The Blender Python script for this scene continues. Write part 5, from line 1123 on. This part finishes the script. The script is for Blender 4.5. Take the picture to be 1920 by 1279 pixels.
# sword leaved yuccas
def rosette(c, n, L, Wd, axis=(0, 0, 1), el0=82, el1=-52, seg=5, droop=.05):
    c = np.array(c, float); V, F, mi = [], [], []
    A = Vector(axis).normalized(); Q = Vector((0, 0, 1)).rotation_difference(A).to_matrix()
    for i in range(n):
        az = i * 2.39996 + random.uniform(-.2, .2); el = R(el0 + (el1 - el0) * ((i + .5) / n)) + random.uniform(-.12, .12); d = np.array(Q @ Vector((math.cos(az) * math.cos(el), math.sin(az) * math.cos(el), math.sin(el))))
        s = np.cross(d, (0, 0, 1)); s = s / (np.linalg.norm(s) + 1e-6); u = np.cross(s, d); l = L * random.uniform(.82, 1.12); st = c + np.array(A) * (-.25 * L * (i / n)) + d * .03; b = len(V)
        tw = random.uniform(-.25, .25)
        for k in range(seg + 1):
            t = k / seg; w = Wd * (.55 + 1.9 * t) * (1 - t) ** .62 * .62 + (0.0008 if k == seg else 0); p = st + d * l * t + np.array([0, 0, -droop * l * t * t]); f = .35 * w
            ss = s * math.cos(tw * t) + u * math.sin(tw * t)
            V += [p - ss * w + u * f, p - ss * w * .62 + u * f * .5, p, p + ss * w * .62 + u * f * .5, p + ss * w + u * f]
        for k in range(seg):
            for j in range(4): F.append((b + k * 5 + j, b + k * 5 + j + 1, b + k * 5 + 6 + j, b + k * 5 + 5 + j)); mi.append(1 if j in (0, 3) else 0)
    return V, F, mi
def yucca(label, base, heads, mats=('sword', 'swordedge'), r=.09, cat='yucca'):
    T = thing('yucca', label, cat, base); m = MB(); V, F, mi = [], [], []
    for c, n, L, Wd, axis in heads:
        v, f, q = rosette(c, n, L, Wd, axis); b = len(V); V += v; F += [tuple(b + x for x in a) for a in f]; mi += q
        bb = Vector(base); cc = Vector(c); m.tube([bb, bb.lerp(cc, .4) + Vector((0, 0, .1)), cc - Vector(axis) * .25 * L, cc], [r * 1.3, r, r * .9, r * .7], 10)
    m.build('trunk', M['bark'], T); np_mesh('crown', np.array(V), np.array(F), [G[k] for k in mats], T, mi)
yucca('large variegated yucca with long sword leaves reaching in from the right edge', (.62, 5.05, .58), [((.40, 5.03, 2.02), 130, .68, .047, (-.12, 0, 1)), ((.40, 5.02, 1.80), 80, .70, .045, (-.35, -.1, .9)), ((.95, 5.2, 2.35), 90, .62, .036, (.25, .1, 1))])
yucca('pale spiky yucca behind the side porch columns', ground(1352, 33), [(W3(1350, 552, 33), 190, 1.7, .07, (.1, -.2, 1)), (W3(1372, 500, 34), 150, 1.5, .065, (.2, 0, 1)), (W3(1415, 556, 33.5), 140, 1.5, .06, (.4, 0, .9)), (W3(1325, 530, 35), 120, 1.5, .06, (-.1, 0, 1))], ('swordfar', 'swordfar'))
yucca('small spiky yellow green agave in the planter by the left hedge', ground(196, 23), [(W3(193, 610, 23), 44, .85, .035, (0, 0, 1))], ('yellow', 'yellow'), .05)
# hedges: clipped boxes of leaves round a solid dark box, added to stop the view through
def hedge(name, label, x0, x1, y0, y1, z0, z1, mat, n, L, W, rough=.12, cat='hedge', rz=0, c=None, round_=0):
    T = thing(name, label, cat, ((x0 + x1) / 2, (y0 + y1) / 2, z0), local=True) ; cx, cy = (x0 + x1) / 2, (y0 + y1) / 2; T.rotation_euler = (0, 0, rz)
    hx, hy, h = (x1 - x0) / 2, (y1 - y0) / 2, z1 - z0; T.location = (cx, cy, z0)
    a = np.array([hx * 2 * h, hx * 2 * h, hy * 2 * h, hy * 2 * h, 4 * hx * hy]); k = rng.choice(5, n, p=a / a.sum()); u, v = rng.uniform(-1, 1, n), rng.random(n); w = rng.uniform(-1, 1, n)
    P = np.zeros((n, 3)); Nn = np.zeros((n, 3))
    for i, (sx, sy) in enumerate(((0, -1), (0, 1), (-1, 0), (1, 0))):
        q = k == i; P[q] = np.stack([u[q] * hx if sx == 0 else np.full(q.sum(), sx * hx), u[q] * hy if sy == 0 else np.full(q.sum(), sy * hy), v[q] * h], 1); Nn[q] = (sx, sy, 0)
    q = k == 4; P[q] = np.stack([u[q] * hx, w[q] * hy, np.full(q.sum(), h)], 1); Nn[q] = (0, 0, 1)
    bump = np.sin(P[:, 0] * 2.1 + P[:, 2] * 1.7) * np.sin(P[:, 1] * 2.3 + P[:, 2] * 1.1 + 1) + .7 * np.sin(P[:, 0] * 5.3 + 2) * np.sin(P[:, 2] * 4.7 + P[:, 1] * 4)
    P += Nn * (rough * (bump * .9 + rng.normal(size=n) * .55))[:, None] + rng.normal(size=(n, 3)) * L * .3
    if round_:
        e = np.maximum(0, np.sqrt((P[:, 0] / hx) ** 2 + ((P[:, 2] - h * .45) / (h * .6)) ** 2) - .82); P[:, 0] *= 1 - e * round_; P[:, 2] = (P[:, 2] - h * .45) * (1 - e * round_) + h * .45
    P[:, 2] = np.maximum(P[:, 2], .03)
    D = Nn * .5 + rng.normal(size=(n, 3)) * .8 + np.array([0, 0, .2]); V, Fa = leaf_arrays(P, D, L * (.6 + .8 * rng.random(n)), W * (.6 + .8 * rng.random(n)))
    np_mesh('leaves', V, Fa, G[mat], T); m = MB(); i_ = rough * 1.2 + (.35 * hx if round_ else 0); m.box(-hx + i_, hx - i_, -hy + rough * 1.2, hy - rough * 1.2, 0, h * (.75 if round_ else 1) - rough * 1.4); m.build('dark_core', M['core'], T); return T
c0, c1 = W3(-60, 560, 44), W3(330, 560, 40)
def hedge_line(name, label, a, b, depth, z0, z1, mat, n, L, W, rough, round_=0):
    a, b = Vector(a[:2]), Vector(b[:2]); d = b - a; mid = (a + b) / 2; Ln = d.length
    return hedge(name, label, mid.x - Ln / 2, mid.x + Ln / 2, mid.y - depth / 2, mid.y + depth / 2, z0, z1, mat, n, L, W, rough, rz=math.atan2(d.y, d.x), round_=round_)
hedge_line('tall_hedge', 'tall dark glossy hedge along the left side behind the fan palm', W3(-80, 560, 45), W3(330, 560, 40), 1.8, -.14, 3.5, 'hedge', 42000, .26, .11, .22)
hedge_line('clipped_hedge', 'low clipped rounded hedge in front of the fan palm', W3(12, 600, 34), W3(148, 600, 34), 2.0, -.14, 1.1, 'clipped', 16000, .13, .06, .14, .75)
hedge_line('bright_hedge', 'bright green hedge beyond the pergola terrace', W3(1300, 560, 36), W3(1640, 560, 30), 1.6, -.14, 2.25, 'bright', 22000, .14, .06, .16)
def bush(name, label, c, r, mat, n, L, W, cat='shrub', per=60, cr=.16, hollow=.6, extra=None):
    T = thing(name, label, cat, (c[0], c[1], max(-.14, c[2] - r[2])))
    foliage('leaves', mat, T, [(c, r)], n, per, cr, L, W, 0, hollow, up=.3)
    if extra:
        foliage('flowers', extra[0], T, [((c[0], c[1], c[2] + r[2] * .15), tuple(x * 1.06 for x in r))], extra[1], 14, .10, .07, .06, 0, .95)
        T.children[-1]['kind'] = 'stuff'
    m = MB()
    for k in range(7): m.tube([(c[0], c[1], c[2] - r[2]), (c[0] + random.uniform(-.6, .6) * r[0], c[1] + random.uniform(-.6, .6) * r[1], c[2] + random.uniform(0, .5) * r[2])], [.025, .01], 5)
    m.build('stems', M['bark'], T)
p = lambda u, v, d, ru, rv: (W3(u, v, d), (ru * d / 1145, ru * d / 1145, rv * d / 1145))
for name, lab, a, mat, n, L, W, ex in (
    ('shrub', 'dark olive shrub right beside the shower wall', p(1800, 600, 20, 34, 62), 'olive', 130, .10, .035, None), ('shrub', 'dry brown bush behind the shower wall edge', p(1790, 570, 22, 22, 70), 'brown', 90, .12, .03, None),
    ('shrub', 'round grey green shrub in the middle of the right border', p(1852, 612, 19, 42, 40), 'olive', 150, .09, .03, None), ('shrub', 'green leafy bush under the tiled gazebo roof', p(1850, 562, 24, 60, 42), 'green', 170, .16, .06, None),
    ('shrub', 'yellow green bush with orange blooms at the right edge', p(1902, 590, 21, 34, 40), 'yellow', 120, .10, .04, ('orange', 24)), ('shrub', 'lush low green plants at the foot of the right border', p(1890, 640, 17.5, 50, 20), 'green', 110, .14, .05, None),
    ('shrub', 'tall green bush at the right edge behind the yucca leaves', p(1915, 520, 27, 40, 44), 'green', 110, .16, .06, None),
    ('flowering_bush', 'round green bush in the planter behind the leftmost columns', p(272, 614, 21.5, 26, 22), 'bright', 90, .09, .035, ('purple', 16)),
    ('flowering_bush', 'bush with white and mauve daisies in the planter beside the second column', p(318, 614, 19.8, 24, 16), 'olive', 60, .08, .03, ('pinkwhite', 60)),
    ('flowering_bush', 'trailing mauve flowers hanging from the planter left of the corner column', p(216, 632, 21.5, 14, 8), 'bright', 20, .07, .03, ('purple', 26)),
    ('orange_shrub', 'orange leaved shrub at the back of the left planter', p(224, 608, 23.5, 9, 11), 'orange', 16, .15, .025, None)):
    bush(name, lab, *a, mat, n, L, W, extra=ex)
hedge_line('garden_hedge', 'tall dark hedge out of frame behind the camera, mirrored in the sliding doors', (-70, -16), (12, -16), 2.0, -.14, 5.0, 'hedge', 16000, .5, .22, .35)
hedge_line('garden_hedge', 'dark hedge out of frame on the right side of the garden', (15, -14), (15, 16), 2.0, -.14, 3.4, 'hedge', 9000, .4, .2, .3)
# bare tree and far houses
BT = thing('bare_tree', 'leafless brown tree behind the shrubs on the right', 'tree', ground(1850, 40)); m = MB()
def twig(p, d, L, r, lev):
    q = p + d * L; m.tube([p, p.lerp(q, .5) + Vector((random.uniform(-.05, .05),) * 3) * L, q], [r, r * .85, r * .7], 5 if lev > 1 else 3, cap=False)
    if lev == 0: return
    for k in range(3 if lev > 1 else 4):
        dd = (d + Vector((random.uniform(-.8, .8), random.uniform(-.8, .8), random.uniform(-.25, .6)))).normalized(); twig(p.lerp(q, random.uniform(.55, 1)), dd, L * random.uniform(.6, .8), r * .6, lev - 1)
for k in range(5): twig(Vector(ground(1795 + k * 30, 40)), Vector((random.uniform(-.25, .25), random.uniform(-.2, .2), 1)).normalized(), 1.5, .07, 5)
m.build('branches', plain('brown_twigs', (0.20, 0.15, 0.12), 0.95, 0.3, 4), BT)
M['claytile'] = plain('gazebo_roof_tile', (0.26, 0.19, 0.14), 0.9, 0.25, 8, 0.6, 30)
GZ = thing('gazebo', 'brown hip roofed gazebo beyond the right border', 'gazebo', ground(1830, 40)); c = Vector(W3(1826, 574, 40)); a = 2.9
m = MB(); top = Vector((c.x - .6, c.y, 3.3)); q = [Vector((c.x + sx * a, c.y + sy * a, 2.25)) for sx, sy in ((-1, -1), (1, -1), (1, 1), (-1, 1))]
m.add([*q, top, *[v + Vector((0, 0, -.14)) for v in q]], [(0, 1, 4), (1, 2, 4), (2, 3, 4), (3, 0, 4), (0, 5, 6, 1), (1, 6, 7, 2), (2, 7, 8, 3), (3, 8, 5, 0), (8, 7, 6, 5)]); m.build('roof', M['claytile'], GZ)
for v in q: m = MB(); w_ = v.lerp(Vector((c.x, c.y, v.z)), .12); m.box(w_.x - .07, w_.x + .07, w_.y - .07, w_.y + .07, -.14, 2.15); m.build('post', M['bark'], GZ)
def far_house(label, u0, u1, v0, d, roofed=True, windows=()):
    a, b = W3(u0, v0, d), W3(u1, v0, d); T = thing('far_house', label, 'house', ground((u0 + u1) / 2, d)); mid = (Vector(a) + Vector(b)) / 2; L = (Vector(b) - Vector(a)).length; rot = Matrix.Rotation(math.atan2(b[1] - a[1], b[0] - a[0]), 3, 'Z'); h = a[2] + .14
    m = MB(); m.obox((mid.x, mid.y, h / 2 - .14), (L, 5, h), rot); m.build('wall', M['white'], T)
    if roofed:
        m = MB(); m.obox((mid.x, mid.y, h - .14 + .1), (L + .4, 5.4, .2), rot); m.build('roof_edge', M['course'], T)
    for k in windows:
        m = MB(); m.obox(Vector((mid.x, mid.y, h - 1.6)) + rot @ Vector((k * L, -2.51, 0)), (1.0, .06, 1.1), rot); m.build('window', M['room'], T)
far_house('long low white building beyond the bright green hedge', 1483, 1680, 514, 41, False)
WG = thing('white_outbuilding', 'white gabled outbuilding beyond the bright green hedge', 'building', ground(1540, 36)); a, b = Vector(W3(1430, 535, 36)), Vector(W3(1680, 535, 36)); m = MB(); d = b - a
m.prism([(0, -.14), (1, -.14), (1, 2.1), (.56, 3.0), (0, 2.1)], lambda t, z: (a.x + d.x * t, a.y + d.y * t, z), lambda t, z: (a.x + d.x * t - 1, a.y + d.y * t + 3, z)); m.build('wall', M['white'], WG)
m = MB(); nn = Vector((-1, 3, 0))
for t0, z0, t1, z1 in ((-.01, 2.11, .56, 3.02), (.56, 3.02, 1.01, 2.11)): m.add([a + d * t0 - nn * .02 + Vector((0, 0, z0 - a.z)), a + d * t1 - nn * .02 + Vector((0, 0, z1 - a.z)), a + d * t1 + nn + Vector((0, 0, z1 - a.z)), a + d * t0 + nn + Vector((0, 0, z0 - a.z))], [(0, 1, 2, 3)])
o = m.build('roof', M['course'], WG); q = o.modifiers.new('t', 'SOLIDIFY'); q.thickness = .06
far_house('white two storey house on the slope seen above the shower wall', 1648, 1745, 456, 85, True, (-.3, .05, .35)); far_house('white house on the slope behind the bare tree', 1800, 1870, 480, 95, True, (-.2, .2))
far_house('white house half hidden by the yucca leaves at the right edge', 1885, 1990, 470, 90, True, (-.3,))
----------
* Task statement
Copy each line of the preceding data that contains the string "return".

* Response
    return V, F, mi
    np_mesh('leaves', V, Fa, G[mat], T); m = MB(); i_ = rough * 1.2 + (.35 * hx if round_ else 0); m.box(-hx + i_, hx - i_, -hy + rough * 1.2, hy - rough * 1.2, 0, h * (.75 if round_ else 1) - rough * 1.4); m.build('dark_core', M['core'], T); return T
    return hedge(name, label, mid.x - Ln / 2, mid.x + Ln / 2, mid.y - depth / 2, mid.y + depth / 2, z0, z1, mat, n, L, W, rough, rz=math.atan2(d.y, d.x), round_=round_)
    if lev == 0: return